Alain Saulnier, directeur général de l’information à Radio-Canada

Il est clair que les étudiants de McGill passés en entrevue ne se fient pas exclusivement aux réseaux sociaux. En effet, plusieurs sont conscients de l’enjeu de la désinformation, et disent corroborer l’information qu’ils partagent sur les réseaux. Certains lisent des articles académiques sur l’histoire de la région touchée par le conflit. Le contexte, qui manque si clairement sur les réseaux sociaux à la suite des mesures prises par Meta, n’est donc pas nécessairement absent.

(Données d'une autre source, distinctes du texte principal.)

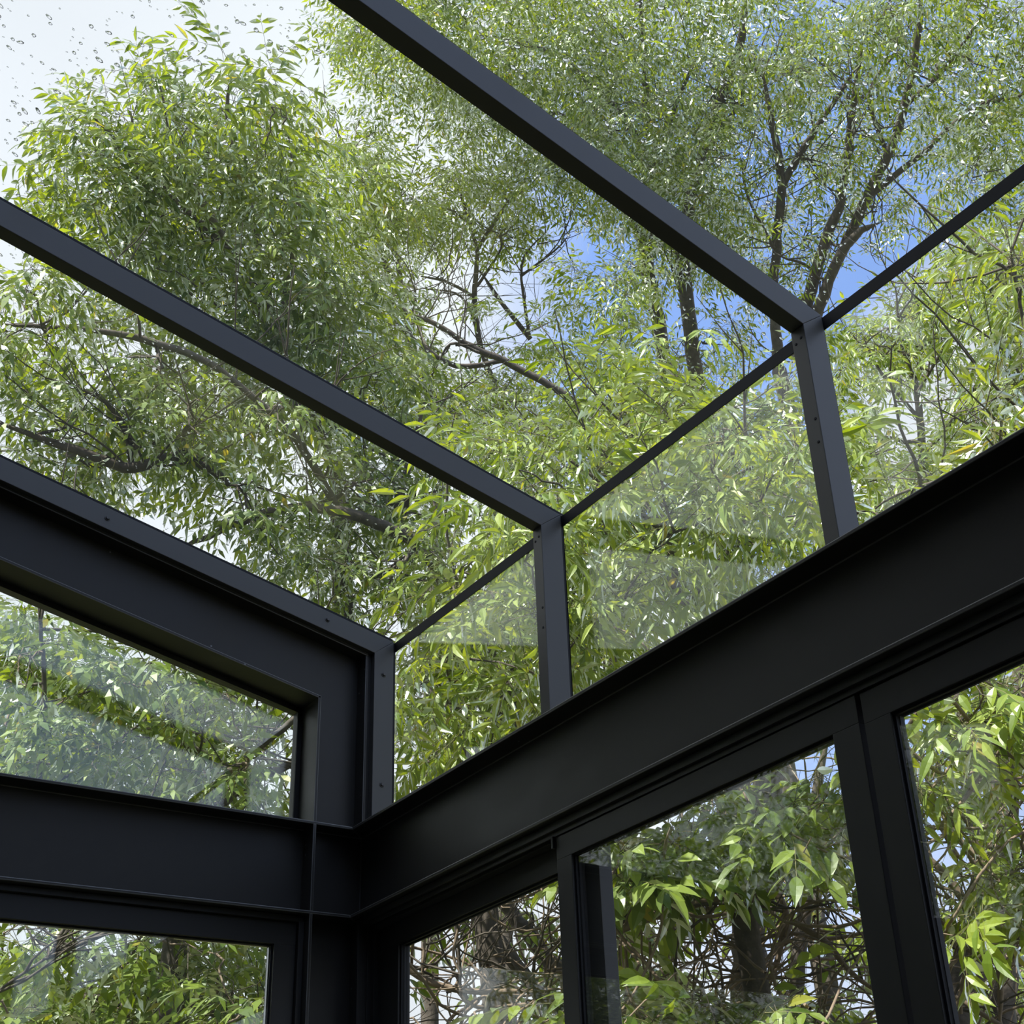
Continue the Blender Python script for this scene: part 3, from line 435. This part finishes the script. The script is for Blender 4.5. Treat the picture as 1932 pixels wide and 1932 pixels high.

Il semblerait que la perception de certains étudiants continue à être ancrée dans la recherche et les faits. Bien que cette prise de conscience soit importante, la plupart des étudiants trouvent leur information à l’intérieur des chambres d’écho médiatiques. Celles-ci amplifient les croyances des utilisateurs à travers un algorithme qui propose rarement de l’information contraire à ces croyances. En effet, la plupart des étudiants passés en entrevue disent rarement obtenir de l’information avec laquelle ils ne sont pas d’accord sur les réseaux sociaux, mais qu’ils ont plus tendance à la corroborer s’ils sont en désaccord. La polarisation sur le conflit à Gaza en est donc intensifiée. Indépendamment de la bonne volonté des étudiants, il devient difficile de sortir de ces chambres d’écho, exacerbées par le blocage du contenu sur les réseaux sociaux.